Cards on the Table Review

Oh, my dear friend, it is impossible not to give oneself away - unless one never opens one's mouth! Speech is the deadliest of revealers.

Cards on the Table

by Agatha Christie

Genre: Murder Mystery


About: A game of cards is played by four perfect strangers, their only connection is that they have been 'collected' by Mr Shaitana who believes they have all accomplished the greatest of arts: they have all gotten away with murder. But as the game is played and Mr Shaitana sleeps nearby, one of the four strikes and kills their gloating host. To discover the murderer, Poirot must delve back into their past crimes and see the pattern the police have missed...


Thoughts

This is a solid Christie read. If I was comparing it to contemporary mystery thrillers, it'd be an easy five star as it does the conventions of a mystery to perfection. There are genuine suspects, red herrings, physical clues, interesting psychoanalysis, and puzzles for the reader to solve. The hints are all there but Christie still makes you doubt each and every suspect so that you're never quite sure of the truth until Poirot lays it all out before you. This ability to tease the reader, while still satisfying them at the end, is a skill not many mystery thriller writers have these days and is why Christie is the Queen of Crime.

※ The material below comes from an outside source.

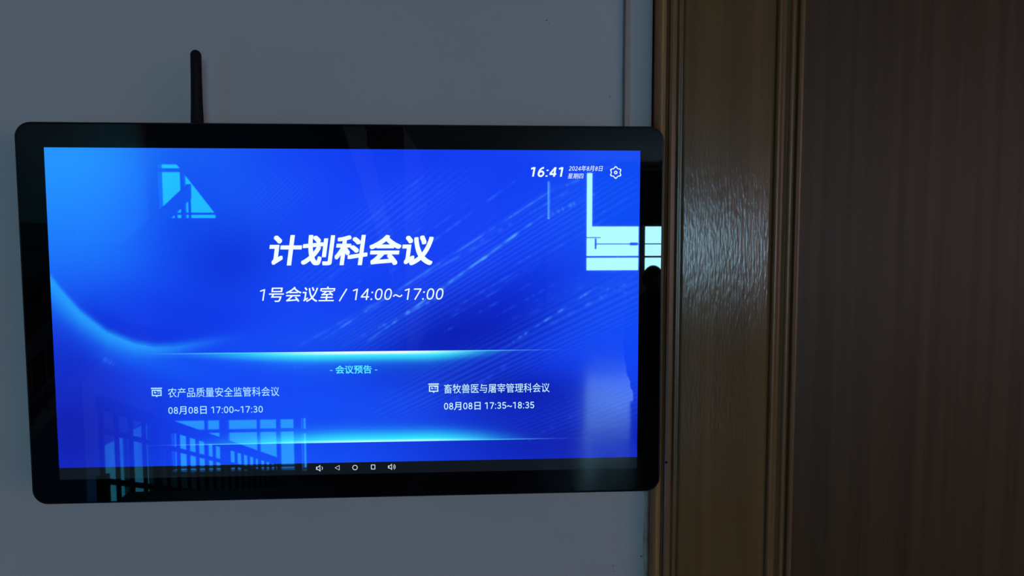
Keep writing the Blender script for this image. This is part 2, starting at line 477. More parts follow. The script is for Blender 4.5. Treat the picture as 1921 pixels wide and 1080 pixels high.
# roller blind pulled half way down, a little narrower than the window
bl = empty('roller_blind', (3.86, YF + 0.04, 2.15), 'dark roller blind pulled half down over the corridor window', 'blind')
bb = bmesh.new()
box(bb, 2.526, 5.22, YF + 0.02, YF + 0.024, 2.15, 3.32)
adopt(bm_obj('blind_cloth', bb, M['blind']), bl)
bb = bmesh.new()
tube(bb, (2.50, YF + 0.04, 3.33), (5.24, YF + 0.04, 3.33), 0.035, 0.035, 16)
adopt(bm_obj('blind_roller', bb, M['frame_dark']), bl)
bb = bmesh.new()
box(bb, 2.526, 5.22, YF + 0.012, YF + 0.032, 2.13, 2.155)
adopt(bm_obj('bottom_bar', bb, M['frame_dark']), bl)

# ------------------------------------------------------------------ staircase
st = empty('staircase', (-2.6, -6, 0), 'dogleg concrete staircase with dark iron balusters in front of the landing windows', 'staircase')
def flight(x0, x1, ya, za, yb, zb, n=12, th=0.17):
    """solid stepped flight from (ya, za) to (yb, zb)"""
    bm = bmesh.new()
    pts = []
    dy, dz = (yb - ya) / n, (zb - za) / n
    for i in range(n):
        if dz > 0:
            pts += [(ya + dy * i, za + dz * (i + 1)), (ya + dy * (i + 1), za + dz * (i + 1))]
        else:
            pts += [(ya + dy * i, za + dz * i), (ya + dy * (i + 1), za + dz * i)]
    lo = [(ya, za - th), (yb, zb - th)]
    poly = ([(ya, za)] if dz > 0 else []) + pts + [(yb, zb)] + lo[::-1]
    a = [bm.verts.new((x0, y, z)) for y, z in poly]
    b = [bm.verts.new((x1, y, z)) for y, z in poly]
    m_ = len(poly)
    for i in range(m_):
        try:
            bm.faces.new((a[i], a[(i + 1) % m_], b[(i + 1) % m_], b[i]))
        except ValueError:
            pass
    bm.faces.new(a[::-1])
    bm.faces.new(b)
    bmesh.ops.triangulate(bm, faces=[f for f in bm.faces if len(f.verts) > 4])
    return adopt(bm_obj('stair_flight', bm, M['concrete']), st)
flight(-2.4, SX1 - 0.02, YS - 0.01, 0.0, YL, -1.8)
flight(SX0 + 0.02, -3.4, YS - 0.01, 0.0, YL, 1.8)
flight(-2.4, SX1 - 0.02, YS - 0.01, 3.6, YL, 1.8, 12, 0.56)
flight(SX0 + 0.02, -3.4, YS - 0.01, -3.6, YL, -1.8)
for z in (-1.8, 1.8):
    adopt(boxes('landing', [(SX0 + 0.02, SX1 - 0.02, YW + 0.02, YL, z - 0.17, z)], M['tile'] if z < 0 else M['concrete']), st)

def railing(x, ya, za, yb, zb, label, rails):
    r = empty('stair_railing', (x, ya, za), label, 'railing')
    for h, w, t, nm in rails:
        bm = bmesh.new()
        vs = []
        for y, z in ((ya, za), (yb, zb)):
            vs.append([bm.verts.new((x + sx * w / 2, y, z + h + sz * t)) for sx, sz in ((-1, -0.5), (1, -0.5), (1, 0.5), (-1, 0.5))])
        for i in range(4):
            bm.faces.new((vs[0][i], vs[0][(i + 1) % 4], vs[1][(i + 1) % 4], vs[1][i]))
        bm.faces.new(vs[0][::-1]); bm.faces.new(vs[1])
        adopt(bm_obj(nm, bm, M['iron']), r)
    n = 20
    me = None
    for i in range(n + 1):
        y = ya + (yb - ya) * i / n
        z = za + (zb - za) * i / n
        if me is None:
            bm = bmesh.new()
            box(bm, -0.012, 0.012, -0.012, 0.012, 0.0, rails[0][0] - 0.02)
            o = bm_obj('baluster', bm, M['iron'])
            me = o.data
        else:
            o = bpy.data.objects.new('baluster', me)
            C.objects.link(o)
        o.location = (x, y, z)
        adopt(o, r)
    bm = bmesh.new()
    box(bm, x - 0.03, x + 0.03, ya - 0.03, ya + 0.03, za - 0.1, za + rails[-1][0] + 0.04)
    adopt(bm_obj('newel_post', bm, M['iron'], None), r)
    return r
railing(-2.43, YS - 0.06, -0.2, YL, -1.85, 'dark iron railing sloping down beside the lower stair flight',
        ((0.92, 0.05, 0.085, 'handrail'), (0.73, 0.022, 0.035, 'mid_rail'), (0.38, 0.03, 0.04, 'bottom_rail')))
railing(-3.37, YS - 0.06, 0.0, YL, 1.8, 'dark iron railing climbing beside the upper stair flight',
        ((0.62, 0.05, 0.17, 'handrail'), (0.20, 0.022, 0.05, 'mid_rail'), (0.06, 0.03, 0.03, 'bottom_rail')))
ct = empty('glow_block_counter', (2.95, -6.9, 0), 'dark counter added behind the viewer to block window glow off the floor', 'counter')  # added to cut off the window glow on the floor
cm = noise_col(mat('dark_counter', (0.02, 0.015, 0.01), 0.5, 0.3), (0.018, 0.013, 0.010), (0.03, 0.022, 0.016), scale=(2, 2, 30), nscale=1.0)
adopt(boxes('counter_body', [(1.90, 4.0, -7.15, -6.65, 0.08, 1.11)], cm, bevel=0.004), ct)
adopt(boxes('plinth', [(1.93, 3.97, -7.12, -6.68, 0.0, 0.08)], M['hall_dark']), ct)
adopt(boxes('countertop', [(1.86, 4.04, -7.2, -6.6, 1.11, 1.15)], M['iron'], bevel=0.006), ct)
# ------------------------------------------------------------------ person standing far back in the lobby
def person():
    p = empty('person', (1.58, -5.0, 0.009), 'person in dark clothes standing in the lobby far behind the viewer, arms hanging', 'person')
    skin = noise_col(mat('skin', (0.4, 0.25, 0.18), 0.5, 0.3), (0.36, 0.23, 0.17), (0.42, 0.27, 0.20), nscale=30)
    cloth = noise_col(mat('dark_jacket', (0.02, 0.02, 0.03), 0.85, 0.2), (0.015, 0.017, 0.024), (0.026, 0.028, 0.036), nscale=25)
    hairm = mat('black_hair', (0.008, 0.007, 0.006), 0.5, 0.4)
    def skinned(name, verts, edges, radii, m, parent, sub=2, root=0):
        me = bpy.data.meshes.new(name)
        me.from_pydata(verts, edges, [])
        o = bpy.data.objects.new(name, me)
        C.objects.link(o)
        o.modifiers.new('skin', 'SKIN')
        if not me.skin_vertices:
            bpy.context.view_layer.objects.active = o
        for i, r in enumerate(radii):
            sv = me.skin_vertices[0].data[i]
            sv.radius = r if isinstance(r, tuple) else (r, r)
            sv.use_root = (i == root)
        s = o.modifiers.new('sub', 'SUBSURF')
        s.levels = s.render_levels = sub
        dg = bpy.context.evaluated_depsgraph_get()
        nm = bpy.data.meshes.new_from_object(o.evaluated_get(dg))
        bpy.data.objects.remove(o)
        nm.materials.clear()
        nm.materials.append(m)
        return link(name, nm, m, parent, True)
    V = [(0, 0, 0.88), (0, 0.01, 1.02), (0, 0, 1.18), (0, -0.01, 1.29), (0, 0, 1.35), (0, 0.01, 1.40), (0, 0.02, 1.47), (0, 0.015, 1.53)]
    Ed = [(i, i + 1) for i in range(7)]
    Rr = [(0.145, 0.10), (0.125, 0.09), (0.15, 0.10), (0.13, 0.085), (0.055, 0.055), (0.055, 0.06), (0.072, 0.088), (0.055, 0.07)]
    for s in (-1, 1):
        b = len(V)
        V += [(s * 0.165, 0, 1.27), (s * 0.205, -0.01, 1.02), (s * 0.215, 0.03, 0.80), (s * 0.213, 0.045, 0.745)]
        Rr += [0.052, 0.042, 0.029, (0.036, 0.022)]
        Ed += [(3, b), (b, b + 1), (b + 1, b + 2), (b + 2, b + 3)]
        b = len(V)
        V += [(s * 0.085, 0, 0.80), (s * 0.095, 0.01, 0.45), (s * 0.10, -0.02, 0.09), (s * 0.11, 0.10, 0.035)]
        Rr += [0.085, 0.056, 0.04, (0.04, 0.03)]
        Ed += [(0, b), (b, b + 1), (b + 1, b + 2), (b + 2, b + 3)]
    skinned('body', V, Ed, Rr, cloth, p)
    # face, ears and hair over the head
    bm = bmesh.new()
    bmesh.ops.create_uvsphere(bm, u_segments=24, v_segments=18, radius=1.0)
    for v in bm.verts:
        x, y, z = v.co
        k = 1 - 0.22 * max(0, -z)
        v.co = (x * 0.076 * k, y * 0.092 * (1 - 0.1 * max(0, -z)) + 0.022, z * 0.108 + 1.462)
        if y > 0.8 and abs(x) < 0.22 and -0.35 < z < 0.1:
            v.co.y += 0.018
    bm_obj('head', bm, skin, p, True)
    for s in (-1, 1):
        bm = bmesh.new()
        bmesh.ops.create_uvsphere(bm, u_segments=10, v_segments=8, radius=0.011)
        bmesh.ops.translate(bm, verts=bm.verts, vec=(s * 0.029, 0.103, 1.470))
        bm_obj('eye', bm, mat('eye', (0.25, 0.22, 0.2), 0.2), p, True)
        bm = bmesh.new()
        bmesh.ops.create_uvsphere(bm, u_segments=10, v_segments=8, radius=1.0)
        for v in bm.verts:
            v.co = (v.co.x * 0.010 + s * 0.077, v.co.y * 0.018 + 0.015, v.co.z * 0.03 + 1.455)
        bm_obj('ear', bm, skin, p, True)
    bm = bmesh.new()
    bmesh.ops.create_uvsphere(bm, u_segments=10, v_segments=8, radius=1.0)
    for v in bm.verts:
        v.co = (v.co.x * 0.024, v.co.y * 0.006 + 0.104, v.co.z * 0.006 + 1.412)
    bm_obj('mouth', bm, mat('lips', (0.28, 0.10, 0.09), 0.5), p, True)
    bm = bmesh.new()
    bmesh.ops.create_uvsphere(bm, u_segments=28, v_segments=20, radius=1.0)
    kill = []
    for v in bm.verts:
        x, y, z = v.co
        v.co = (x * 0.088, y * 0.104 + 0.006, z * 0.116 + 1.470)
        if z < -0.55 or (y > 0.45 and z < 0.42):
            kill.append(v)
    bmesh.ops.delete(bm, geom=kill, context='VERTS')
    bm_obj('hair', bm, hairm, p, True)
    for s in (-1, 1):
        base = Vector((s * 0.213, 0.045, 0.745))
        V = [base + Vector((0, 0, 0.02)), base + Vector((0, 0.005, -0.045))]
        Ed = [(0, 1)]
        Rr = [(0.018, 0.028), (0.014, 0.036)]
        for k, (dy, ln) in enumerate(((0.030, 0.062), (0.011, 0.072), (-0.009, 0.067), (-0.028, 0.052))):
            b = len(V)
            q = base + Vector((0, dy, -0.055))
            V += [q, q + Vector((-s * 0.006, 0.004, -ln * 0.5)), q + Vector((-s * 0.022, 0.008, -ln * 0.95))]
            Rr += [0.0095, 0.0085, 0.0070]
            Ed += [(1, b), (b, b + 1), (b + 1, b + 2)]
        b = len(V)
        V += [base + Vector((-s * 0.004, 0.035, -0.015)), base + Vector((-s * 0.012, 0.055, -0.045)), base + Vector((-s * 0.016, 0.058, -0.075))]
        Rr += [0.012, 0.0105, 0.008]
        Ed += [(0, b), (b, b + 1), (b + 1, b + 2)]
        skinned('hand', [tuple(v) for v in V], Ed, Rr, skin, p, 1)
person()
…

So, while this is a great example of how to fool the reader, Christie set a high bar for herself and I don't see this as one of her most memorable ones. The murder victim, for one, is someone we don't meet for very long and seems dead on the page from his first conversation with Poirot. And while it was interesting to go back over the past crimes of each suspect, there is obviously less sense of immediacy to murders that happened many years ago. The stakes feel quite low.


What I enjoyed the most was Poirot's methods. Analysing the suspects as card players (even if I have no idea how Bridge is played) was a great way to separate them. As was asking them what they remembered about the room. It's these kinds of conversations that make you pay attention because you want to be as clever as Poirot and unravel something deeper to the seemingly innocuous questions.


There were so many tricks in this story. I'm too embarrassed to say who I initially thought was the murderer but needless to say I was wrong, and I also did change my suspicions throughout, probably at the exact moments Christie meant the reader to. It's cleverly and (with Miss Oliver around) self-deprecatingly done.